Watching Obi-Wan Kenobi after seeing everybody get angry about it for weeks, I kinda expected it would rob my house and harass my family. In the end, i found it less boring than The Book of Boba-Fett. Now, "less boring than The Book of Boba-Fett" is not a great compliment but, I mean, this is the usual Disney+ mediocre shit that's got a few really good ideas but lets them go to waste because it doesn't want/doesn't know how to develop them and it dilutes in six hours of TV a story that (maybe) didn't deserve more than a two hours movie. Also, I'm not sure about which creative decision I find more astonishing between (1) "let's throw away the script about Obi-Wan protecting Luke because it's too much like The Mandalorian and use a script about Obi-Wan protecting Leia instead" and (2) "finding narrative tension in a story about a protagonist and an antagonist who aren't really in danger is hard, so let's focus on putting in danger a third character who also cannot really be in danger and having a fourth character who only wants to kill one of those three characters (who cannot die)". And let's shoot ourselves in the foot, while we're at it. Then of course, even starting from that, you still can do good stuff if you can write in a way that creates narrative tension based on deep characterization, relationships, character's journey, developing those ideas that, I repeat, are there but, as usual, don't have any depth.
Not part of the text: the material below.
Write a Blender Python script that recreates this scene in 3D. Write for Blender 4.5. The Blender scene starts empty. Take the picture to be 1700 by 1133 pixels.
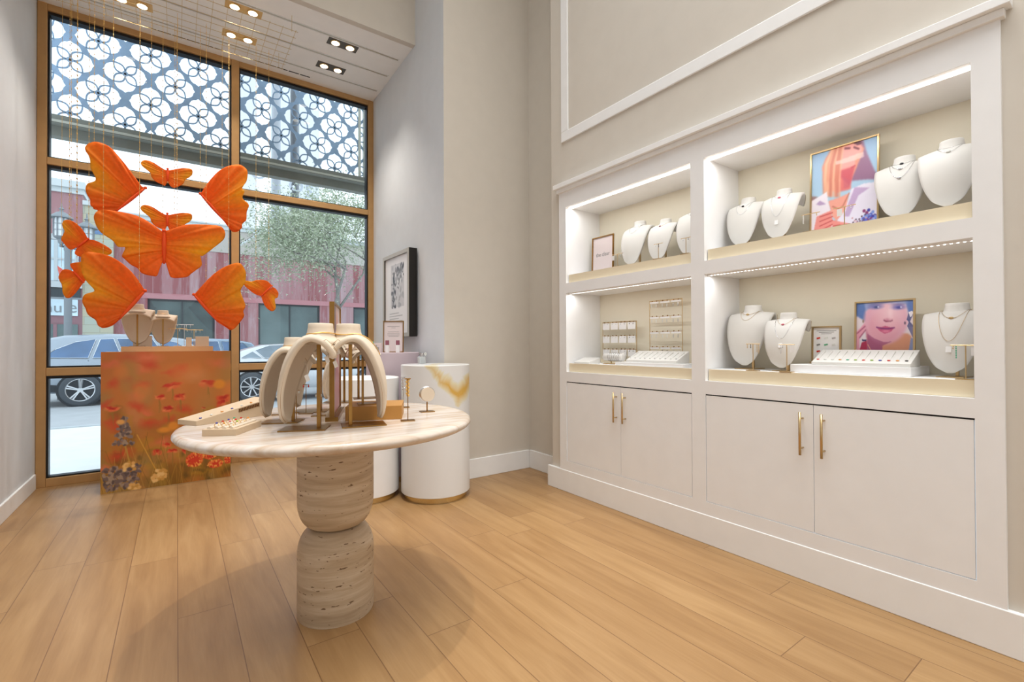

Or maybe you can save the show with a spectacular visual approach, great action, those kinds of things. And sure, there are some good moments but mostly this is a show with amazing production values wasted on a visual and narrative approach that feels twenty years old. Which also makes me think that these shows are starting to really feel very flat and samey in terms of looks and I'm wondering if the celebrated StageCraft is the guilty party in that.
All that being said, I didn't find it particularly worse than the usual mediocre silly pop stuff that we get on Disney+. You know what didn't help? It being released while Stranger Things, Ms. Marvel and The Boys were reminding us that you can do silly pop stuff that is not even remotely perfect but has got so much more personality and/or ideas and/or interesting visual stuff.